**DATA SUPPLIED:**
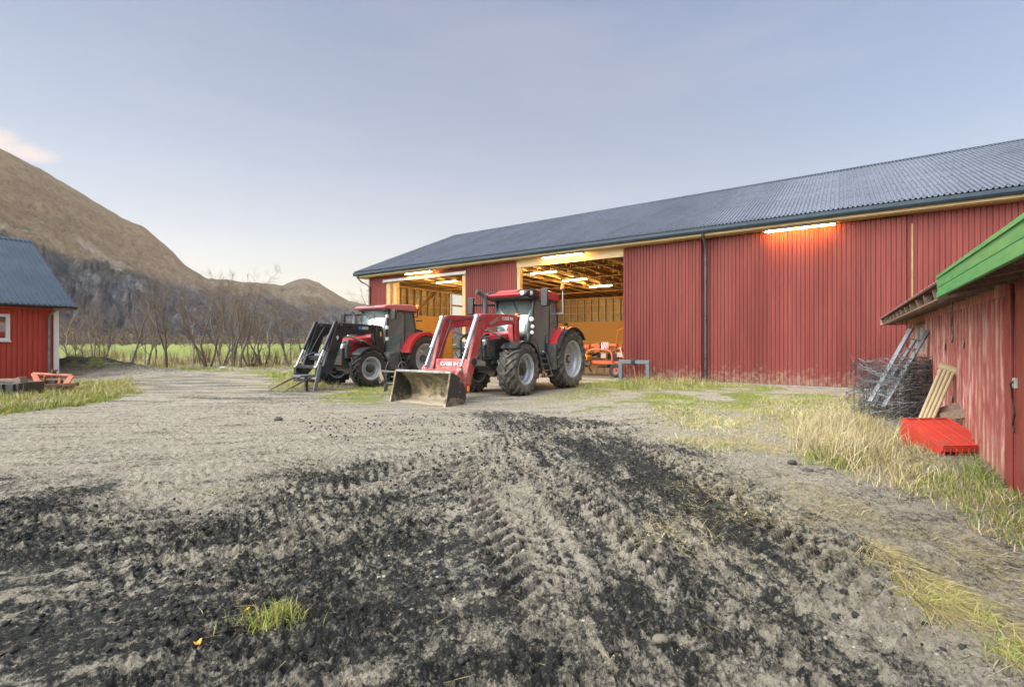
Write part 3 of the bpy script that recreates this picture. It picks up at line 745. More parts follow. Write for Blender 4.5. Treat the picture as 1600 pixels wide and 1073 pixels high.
# wood: jamb posts, lintel, batten in the seam
mb = MB(); mb.box(-17.62, -17.28, .0, .30, 0, 4.96); mb.build('door_post', WOOD_GOLD, barn, bevel=.006)
mb = MB(); mb.box(-17.05, -16.80, .03, .28, 0, 4.96); mb.build('door_post', WOOD_GOLD, barn, bevel=.006)
mb = MB(); mb.box(-11.86, -11.63, -.02, .22, 0, 4.96); mb.build('door_post', WOOD_GOLD, barn, bevel=.006)
mb = MB(); mb.box(-8.50, -8.32, -.02, .2, 0, 5.0); mb.build('door_post', WOOD_GOLD, barn, bevel=.006)
mb = MB(); mb.box(-8.515, -3.2, -.03, .08, 5.0, 5.37); mb.build('lintel', WOOD_PALE, barn, bevel=.006)
mb = MB(); mb.box(5.84, 5.88, -.05, -.012, .03, 5.05); mb.build('batten', mat('faded_batten', (.36,.27,.12), (.26,.19,.09), 5, .8), barn)
mb = MB(); mb.box(-17.75, -11.55, -.14, -.02, 4.965, 5.115); mb.box(-17.75, -17.68, -.15, -.01, 4.93, 5.13); mb.box(-11.6, -11.53, -.15, -.01, 4.93, 5.13)
mb.build('door_rail', RAIL_WHITE, barn, bevel=.01)
# eaves
mb = MB(); mb.box(-19.75, XR+.4, -.43, -.38, 5.37, 5.56); mb.build('fascia_board', WOOD_PALE, barn, bevel=.005)
mb = MB(); mb.box(-19.75, XR+.4, -.37, .02, 5.36, 5.385)
for k in range(3): mb.box(-19.74, XR+.39, -.36+k*.125, -.25+k*.125, 5.345, 5.358)
mb.build('soffit', WOOD_GOLD, barn)
mb = MB()
prof = [(-.585, 5.63), (-.59, 5.52), (-.55, 5.455), (-.49, 5.445), (-.445, 5.47), (-.435, 5.57), (-.450, 5.57), (-.455, 5.485), (-.495, 5.46), (-.545, 5.47), (-.572, 5.53), (-.57, 5.63)]
mb.prism(prof, -19.9, XR+.4, 'x'); mb.build('gutter', GUTTER, barn)
# roof: two slopes of box-profile steel
RX0, RX1 = -19.95, XR+.5
EY, EZ, RY, RZ = -.55, 5.66, 8.43, 9.52
def roof_sheet(mb, y0, z0, y1, z1, pitch=.125, dep=.042):
    xs = []; n = int((RX1-RX0)/pitch)
    for k in range(n+1):
        for a, d in ((0,0),(.52,0),(.62,1),(.84,1),(.94,0)):
            x = RX0+(k+a)*pitch
            if x <= RX1: xs.append((x, d))
    nx = Vector((0, -(z1-z0), (y1-y0) if y1 > y0 else (y0-y1))).normalized()
    if y1 < y0: nx = Vector((0, (z1-z0), y0-y1)).normalized()
    rows = []
    for s in (0, .33, .335, .665, .67, 1):
        yy, zz = y0+(y1-y0)*s, z0+(z1-z0)*s
        lift = .008*(s in (.33, .665)) 
        rows.append([(x, yy+nx.y*(d*dep+lift), zz+nx.z*(d*dep+lift)) for x, d in xs])
    mb.sheet(rows)
mb = MB(); roof_sheet(mb, EY, EZ, RY, RZ); mb.cur = 1; s_ = (RZ-EZ)/(RY-EY)
for f_ in (.03, .2, .35, .5, .68, .84, .96):
    yy = EY+(RY-EY)*f_; zz = EZ+(RZ-EZ)*f_; k_ = -48
    while k_ < 140: mb.box(RX0+20+k_*.125+.024, RX0+20+k_*.125+.050, yy-.014, yy+.014, zz-.005, zz+.022); k_ += 2
ro = mb.build('roof', [ROOF_STEEL, GUTTER], barn)
mb = MB(); mb.sheet([[(RX0, 2*RY-EY, EZ), (RX1, 2*RY-EY, EZ)], [(RX0, RY, RZ), (RX1, RY, RZ)]]); mb.build('roof', ROOF_STEEL, barn, solid=.03)
mb = MB(); mb.sheet([[(RX0, RY-.16, RZ-.035), (RX1, RY-.16, RZ-.035)], [(RX0, RY, RZ+.055), (RX1, RY, RZ+.055)], [(RX0, RY+.16, RZ-.035), (RX1, RY+.16, RZ-.035)]])
mb.build('ridge_cap', GUTTER, ro, solid=.004)
# roof decking under the sheets + verge boards
mb = MB(); mb.prism([(EY+.15, EZ-.02), (RY, RZ-.07), (2*RY-EY-.15, EZ-.02), (2*RY-EY-.15, EZ-.045), (RY, RZ-.095), (EY+.15, EZ-.045)], RX0+.06, RX1-.06, 'x')
mb.build('roof_deck', mat('roof_battens', (.16,.11,.06), (.10,.07,.04), 5, .8), barn)
mb = MB(); mb.prism([(EY, EZ-.03), (RY, RZ-.07), (RY, RZ-.25), (EY, EZ-.20)], RX0+.01, RX0+.05, 'x'); mb.build('verge_board', mat('grey_verge', (.30,.27,.22), (.22,.2,.16), 4, .8), barn)
mb = MB(); mb.box(RX0+.05, XL, -.37, 2.0, 5.36, 5.385); mb.build('soffit', WOOD_GOLD, barn)
# roof trusses seen through the doorways
def truss(x):
    b = MB()
    b.box(x-.024, x+.024, .05, DEP-.05, 5.12, 5.30)
    s = (RZ-EZ)/(RY-EY)
    for y0, y1 in ((0.0, RY), (2*RY, RY)):
        b.beam((x, y0, EZ-.22+abs(y0-0 if y0 < 1 else 0)*s+.22), (x, y1, RZ-.22), .045, .17)
    for a, c in ((1.9, 3.2), (4.6, 3.2), (4.6, 6.4), (RY, 6.4)):
        z2 = EZ-.15+(c+.55)*s if c in (3.2, 6.4) else 0
        b.beam((x, a, 5.28), (x, c, EZ-.25+(c+.5)*s), .04, .1)
        b.beam((x, 2*RY-a, 5.28), (x, 2*RY-c, EZ-.25+(c+.5)*s), .04, .1)
    b.beam((x, RY, 5.28), (x, RY, RZ-.3), .04, .1)
    return b
x = -18.6
while x < 6: truss(x).build('roof_truss', WOOD_GOLD, barn); x += .95
mb = MB()
for yy in (2.1, 5.5, 9.05, 12.5): mb.box(-18.9, 10, yy-.05, yy+.05, 5.085, 5.115)
mb.build('ceiling_batten', WOOD_GOLD, barn)
# inner framing of the end wall and back wall
mb = MB(); mb.box(XL+.03, XL+.16, .3, 7.15, 3.16, 3.30); mb.box(XL+.03, XL+.16, .3, DEP, 5.0, 5.12)
for k in range(26):
    y = .5+k*.62
    if 7.15 < y < 11.15 or y > DEP-.2: continue
    mb.box(XL+.03, XL+.14, y-.03, y+.03, .1, 5.0)
for z in (3.95, 4.6): mb.box(XL+.035, XL+.075, .3, 7.15, z-.03, z+.03)
mb.build('stud_wall', WOOD_GOLD, barn)
for y0_, y1_ in ((.3, 7.15), (11.2, DEP-.05)):
    mb = MB(); mb.box(XL+.15, XL+.165, y0_, y1_, .05, 3.2); mb.build('wall_lining', OSB, barn)
mb = MB(); mb.beam((XL+.20, .4, 5.0), (XL+.20, 2.9, 3.1), .035, .19, up=(1,0,0)); mb.beam((XL+.20, 2.9, 2.9), (XL+.20, 5.6, 5.0), .035, .19, up=(1,0,0)); mb.build('brace', WOOD_GOLD, barn)
mb = MB()
n = int((XR-XL)/.62)
for k in range(n):
    x = XL+.3+k*.62
    if x > 4: break
    mb.box(x-.03, x+.03, DEP-.12, DEP-.01, .1, 5.05)
for z in (3.9, 4.55): mb.box(XL+.2, 4, DEP-.075, DEP-.02, z-.03, z+.03)
mb.box(XL+.2, 4, DEP-.16, DEP-.02, 5.0, 5.11); mb.build('stud_wall', WOOD_GOLD, barn)
mb = MB(); mb.box(XL+.2, 4, DEP-.155, DEP-.125, .05, 3.2); mb.build('wall_lining', OSB, barn)
mb = MB(); mb.box(4.0, 4.1, .15, DEP-.1, .02, 5.1); mb.build('partition', OSB, barn)
# glazed folding door in the end wall
gd = MB()
for k in range(5):
    z0 = 1.3+k*.975
    gd.box(XL-.03, XL+.05, 7.24, 11.08, z0-.09, z0+.03)
for yy in (7.24, 8.5, 9.75, 11.0): gd.box(XL-.028, XL+.048, yy, yy+.09, .05, 5.22)
gd.box(XL-.026, XL+.046, 7.33, 11.0, .05, 1.2)
gdo = gd.build('glazed_door', mat('door_profile', (.30,.29,.27), (.24,.23,.21), 3, .4), barn, bevel=.008)
gp = MB(); gp.box(XL-.006, XL+.006, 7.33, 11.0, 1.3, 5.2); gp.build('pane', glass('polycarbonate', (.93,.94,.94), .0, .1, blend=.06), gdo)
# downpipes
def downpipe(x, y=-.12):
    b = MB()
    b.tube([(x-.0, -.515, 5.45), (x, -.50, 5.36), (x+.02, y-.16, 5.16), (x+.02, y, 5.0), (x+.02, y, 4.6), (x+.02, y, .12)], .046, 12)
    o = b.build('downpipe', mat('grey_downpipe', (.045,.05,.055), (.07,.075,.08), 3, .3), barn, smooth=50)
    for z in (.9, 2.3, 3.7):
        c = MB(); c.lathe([(.050, -.02), (.056, -.02), (.056, .02), (.050, .02)], (x+.02, y, z), 'z', 12); c.box(x-.01, x+.05, y+.04, -.0, z-.012, z+.012); c.build('clamp', BLACK_PAINT, o)
downpipe(-.05)
b = MB(); b.tube([(-19.6, -.515, 5.45), (-19.6, -.50, 5.36), (-19.55, -.25, 5.12), (-19.2, -.14, 4.95), (-19.04, -.07, 4.8), (-19.04, -.07, 4.4), (-19.04, -.07, .1)], .045, 12)
b.build('downpipe', mat('brown_downpipe', (.16,.13,.10), (.2,.17,.13), 3, .35), barn, smooth=50)
mb = MB(); mb.box(XL-.03, XL+.06, -.045, -.012, .02, WT-.05); mb.build('corner_trim', mat('corner_flashing', (.36,.30,.24), (.3,.25,.2), 3, .5), barn)
for a_ in ((XL-.1, -17.2, -.05, .12, -.2, .022), (-11.8, -8.4, .0, .2, -.2, .022), (-.1, XR, -.04, .14, -.2, .035)):
    mb = MB(); mb.box(*a_); mb.build('plinth', CONCRETE, barn)

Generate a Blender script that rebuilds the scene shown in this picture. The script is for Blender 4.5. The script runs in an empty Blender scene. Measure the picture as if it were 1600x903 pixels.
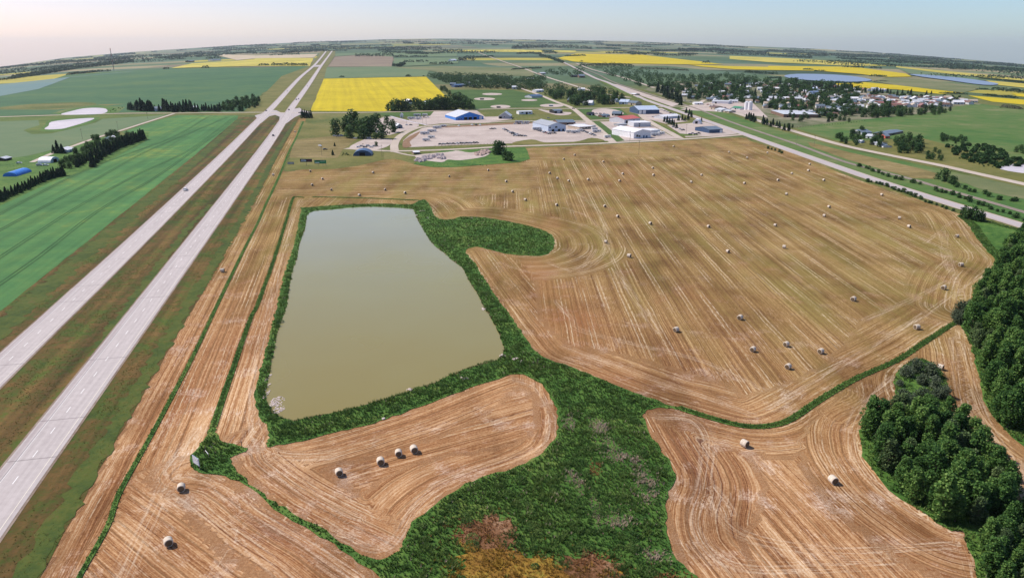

**WORK TO DO:**
Determine how many lines of the entries above carry the string "Blender", and give that number alone.

**ANSWER:**
2